During his pleasure-seeking years, Faustus spends his time messing with the pope, entertaining emperors, and playing practical jokes on people he doesn’t like. It’s a comedown for someone with the mental capacity of Galileo, but if there’s no introspection, is there unhappiness? Are people desperate if they don’t know they are desperate?

This is what religion is for, and literature as well: they challenge us to find meaning in our lives. I suppose it could appear that religion and literature exist to make us dissatisfied and unhappy—but a more accurate description would be that they alert us to a deep joy and a deep peace that we would otherwise miss.

Doctor Faustus tells us that, if we want this joy and this peace, we must be true to some essential self, to some inner calling. Even my students who don’t believe in literal souls believe this. Selling one’s soul makes sense to them when it is described as a fundamental self-violation. They can see how a life that involves betraying one’s inner essence is hellish.

Which means (I told them, drawing on an earlier conversation about Chaucer’s “Miller’s Tale” in which we talked about Hugh Hefner’s recent marriage), the Playboy Club is hell. Hefner’s marriage is directly relevant to Marlowe’s play because, immediately upon selling his soul, Faustus asks the devil for something the devil can’t provide: a wife. Mephastophilis can offer him gorgeous women and men, but anything involving the marriage sacrament, no.
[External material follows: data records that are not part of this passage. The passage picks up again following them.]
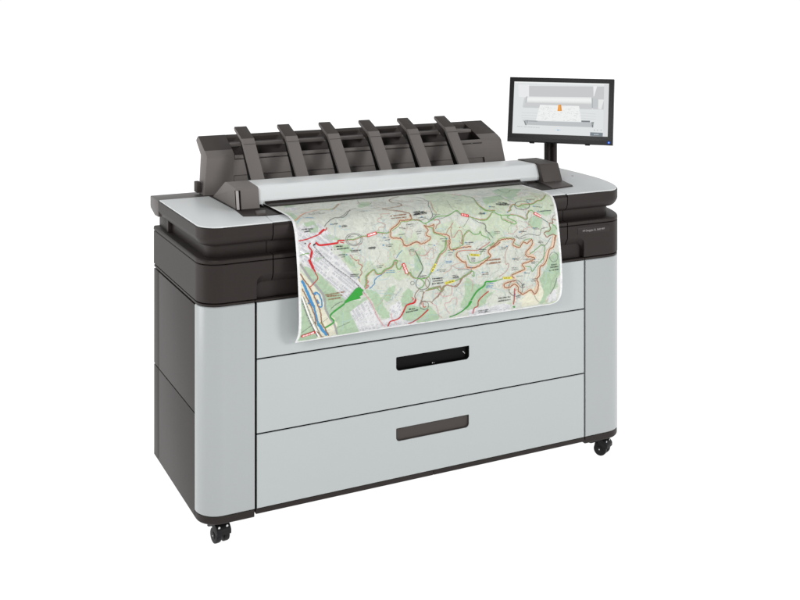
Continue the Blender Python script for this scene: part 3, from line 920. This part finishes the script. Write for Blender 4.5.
('inks',2.1,[731,458,748,459]),
('inks',2.1,[730,463,746,463]),
('inks',2.1,[769,494,789,495]),
('inks',2.1,[770,497,787,500]),
('inks',2.1,[762,520,781,521]),
('inks',2.1,[760,526,784,525]),
('inks',2.1,[804,539,823,541]),
('inks',2.1,[803,500,841,503]),
('inks',2.1,[828,510,847,511]),
('inks',2.1,[830,514,845,515]),
('inks',2.1,[831,560,849,560]),
('inks',2.1,[827,565,845,566]),
('inks',2.1,[776,546,797,546]),
('inks',2.1,[792,573,806,573]),
('inks',2.1,[792,579,805,579]),
('inks',2.1,[863,453,877,455]),
('inks',2.1,[859,457,879,458]),
('ink',3.3,[715,602,757,602]),
('ink',3.3,[715,611,758,610]),
('ink',3.3,[678,636,688,636]),
('ink',3.3,[681,644,691,644]),
('inks',2.1,[774,603,793,604]),
('inks',2.1,[777,608,792,608])],'DOT':[[206,345],[231,352],[243,429],[158,269],[326,309],[354,415],[409,399],[360,266],[262,415],[359,395],[539,205],[483,349],[554,416],[710,339],[688,356],[614,433],[710,338],[842,337],[859,351],[869,367],[846,413],[799,421],[765,361],[851,333],[687,357],[757,241],[842,330],[243,429],[274,493],[274,493],[355,415],[513,431],[518,500],[573,451],[663,522],[625,504],[606,446],[750,457],[767,494],[843,504],[806,538],[771,597]],'AR':[('cream',[102,434,104,457,139,493,166,532,179,574,219,655,164,656,92,611]),
('green',[116,446,149,462,207,519,238,549,282,552,312,547,267,585,246,585,293,663,224,661,201,609,182,577,171,541,166,527,139,493,118,462]),
('green',[101,522,112,534,167,666,84,655,97,589]),
('cream',[171,599,188,585,206,593,213,630]),
('urban',[88,346,108,345,128,333,175,340,187,353,208,376,221,391,205,402,201,418,237,451,272,500,289,523,271,542,241,555,207,516,157,466,119,444,97,423,95,376]),
('urban',[141,156,164,184,146,239,121,211]),
('green',[106,235,126,259,119,316,97,330,96,286]),
('green',[141,139,154,146,169,170,133,185]),
('green',[128,333,155,329,169,343,140,343]),
('green',[145,349,169,345,166,359,145,362]),
('green',[176,371,205,373,230,389,221,393,192,385]),
('green',[232,402,255,407,260,424,227,423,240,451,268,467,258,440,219,409]),
('green',[147,449,153,439,165,433,183,427,172,425,154,429]),
('green',[205,402,226,399,255,407,242,417,219,409]),
('urban',[246,582,294,556,312,566,331,604,364,656,290,663]),
('urban',[366,584,400,569,403,586,401,602,425,624,462,620,494,642,414,668,367,666,345,621,368,615]),
('urban',[620,631,636,616,658,626,680,619,699,638,703,664,639,665]),
('urban',[679,638,704,622,741,621,769,633,770,654,697,668]),
('urban',[891,622,906,604,916,596,927,641,903,652]),
('urban',[919,570,930,565,934,586,923,585]),
('green',[289,528,331,538,348,562,345,578,367,598,368,615,341,614,324,584,306,552]),
('green',[336,555,361,539,389,521,383,539,367,564,354,563]),
('green',[400,569,407,553,426,536,438,554,434,581,410,589]),
('green',[405,611,416,584,434,587,460,598,491,597,530,635,534,666,474,657,414,630]),
('green',[608,529,628,545,660,557,677,554,718,538,704,577,687,595,668,611,651,625,625,628,590,616,601,582]),
('beige',[674,597,694,593,716,614,705,626,676,615]),
('green',[863,557,889,516,894,505,917,490,934,492,934,559,919,567,923,591,902,601,890,618,883,647,864,643,870,597,855,565]),
('green',[792,206,845,173,897,218,823,299,788,322,783,273]),
('green',[714,289,783,273,772,313,716,326,694,331,701,305]),
('green',[836,386,862,379,881,393,871,415,849,419,830,400]),
('green',[868,365,910,366,928,370,890,382]),
('green',[811,342,831,344,839,354,814,355]),
('green',[915,408,931,421,929,438,900,441,887,429,906,419]),
('pgreen',[568,191,643,152,662,200,690,265,676,326,689,344,706,357,698,365,638,360,610,352,593,341,556,347,516,352,527,306]),
('green',[325,245,362,197,383,207,358,260,321,273]),
('green',[447,451,467,439,472,489,453,501,445,470]),
('green',[687,421,691,413,719,410,720,425,700,428]),
('cream',[792,618,824,591,862,572,870,603,866,649,812,652]),
('beige',[673,573,687,555,721,542,738,552,717,573,694,581])],'BLOB':[229,558,232,551,238,546,262,534,265,531,263,523,274,518,277,521,288,528,283,533,285,540,275,544,279,549,274,550,272,543,250,552]}
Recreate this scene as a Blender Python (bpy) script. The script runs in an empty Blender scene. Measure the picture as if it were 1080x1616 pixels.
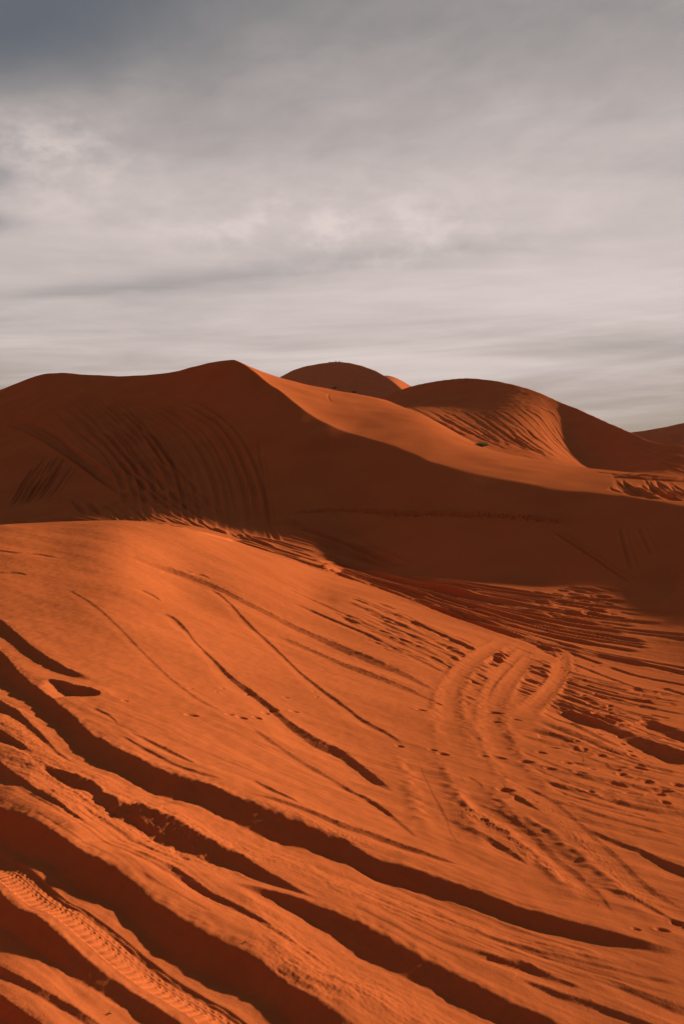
import bpy, bmesh, math, random
import numpy as np
from mathutils import Vector

random.seed(7)
rng = np.random.default_rng(11)
scene = bpy.context.scene
C = scene.collection

# ------------------------------------------------------------------ camera numbers
FPX, CX, HY = 1257.0, 540.0, 715.0      # focal length in px of a 1080 x 1616 frame, centre column, eye-level row
SUN_AZ, SUN_EL = 66.0, 13.0             # degrees right of the view direction, degrees above the horizon
SX, SY = math.sin(math.radians(SUN_AZ)), math.cos(math.radians(SUN_AZ))
TAN_EL = math.tan(math.radians(SUN_EL))

# ------------------------------------------------------------------ tags
def tag(o, label, cat, group=None, kind=None):
    o['label'] = label
    o['category'] = cat
    if group: o['group'] = group
    if kind: o['kind'] = kind
    return o

# ------------------------------------------------------------------ numeric helpers
def smooth01(x):
    x = np.clip(x, 0, 1)
    return x * x * (3 - 2 * x)

_perm = rng.permutation(4096)
_gr = rng.uniform(0, 2 * math.pi, 4096)
_gx, _gy = np.cos(_gr).astype(np.float32), np.sin(_gr).astype(np.float32)
def perlin(x, y, seed=0):
    x = np.asarray(x, np.float32); y = np.asarray(y, np.float32)
    xi = np.floor(x).astype(np.int32); yi = np.floor(y).astype(np.int32)
    xf = x - xi; yf = y - yi
    u = xf * xf * xf * (xf * (xf * 6 - 15) + 10); v = yf * yf * yf * (yf * (yf * 6 - 15) + 10)
    def g(a, b, fx, fy):
        h = _perm[(_perm[(a + seed * 131) & 4095] + b) & 4095]
        return _gx[h] * fx + _gy[h] * fy
    n00 = g(xi, yi, xf, yf); n10 = g(xi + 1, yi, xf - 1, yf)
    n01 = g(xi, yi + 1, xf, yf - 1); n11 = g(xi + 1, yi + 1, xf - 1, yf - 1)
    a = n00 + u * (n10 - n00); b = n01 + u * (n11 - n01)
    return (a + v * (b - a)) * 1.5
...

Why is the 85-year-old Hefner getting married to 25-year-old Crystal Harris? After all, doesn’t he already have everything that Mephastophilis could furnish? But maybe a life of one damn gorgeous chick after another is a meaningless life.  Maybe the ritual of marriage points to something beyond pleasure.

 

If that’s the reason Hefner is getting married, however, I don’t think this union with his “soul mate” will suddenly give his life meaning.  The marriage resembles more the scene in Faustus where the doctor, facing death, desperately asks for the ghost of Helen to embrace him: “Sweet Helen, make me immortal with a kiss:/Her lips sucks forth my soul, see where it flies!” There is no moving past death for either Faustus or Hefner. I suspect Hefner, while he like Faustus may sense that he wants something spiritual, in the end can’t see marriage as anything more than a way to add spice to jaded sexuality. And not even entirely new spice since he’s been married twice before. Maybe he just wants to get in the headlines.

When watching the Satyajit Ray film The Middleman many years ago, I became aware of a tradition in India where some people at a certain age will give up all their possessions and embark on spiritual pilgrimages. Not until Hefner does something equivalent will I believe that this marriage means anything. Unfortunately, I suspect that Hefner, when he dies, will be like Faustus on his own deathbed and will call out to Lucifer–which is to say, will see and believe nothing other than his own material demise.

Faustus’ celebrity escapades are one vision of hell, the Playboy Club another, life as a workaholic CEO yet another. Marlowe’s play calls to us to wake up and embrace what is true and good. The bad news may be that hell is within easy reach.  The good news is that the heaven of a fulfilling life is close at hand as well.

Do you feel encouraged that members of our next generation are wrestling with what makes for a meaningful life? Chalk one up for classic literature.